With a sharp knife, core each pepper and remove the seeds.  The more nimbly you can do this, the less the pain will be later.  While processing the peppers, and for as long afterwards as humanly possible, don’t touch your eyes, nose, mouth, or any other sensitive part of your body.  Nor anybody else’s, for that matter, I should note bitterly, for such among the readership as may still be so fortunate as to have opportunity to profit by such advice.
            Put the peppers in a pot, add white vinegar to cover, and bring to a boil.  Simmer until tender, about 20 minutes.  Then puree in the blender or food processor, add salt to taste, pour into jars or bottles, and eat on everything except breakfast cereal. 

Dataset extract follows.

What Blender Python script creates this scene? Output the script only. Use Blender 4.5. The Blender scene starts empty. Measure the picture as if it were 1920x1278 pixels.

            Just a few plants produce a lot of sauce, and a little goes a long way.  Thus, historically I’ve been awash with the stuff, passing it out like business cards to people who don’t even want it.  Then one day I opened the pantry door to find there was nothing behind the paper towels but more paper towels.  My habanero supply had gone extinct before I’d even known it was endangered.
            Like so much else.
            But on a positive note, habaneros are a renewable source of sizzle, and soon a summer crop will add bright orange color to my gray existence.  I must not repine.
            If I do, it is just that the siren call of spring inspires strange longings in blood not yet cold, and sometimes a girl simply aches for –
            Habanero sauce, Gentle Reader.  What did you suppose?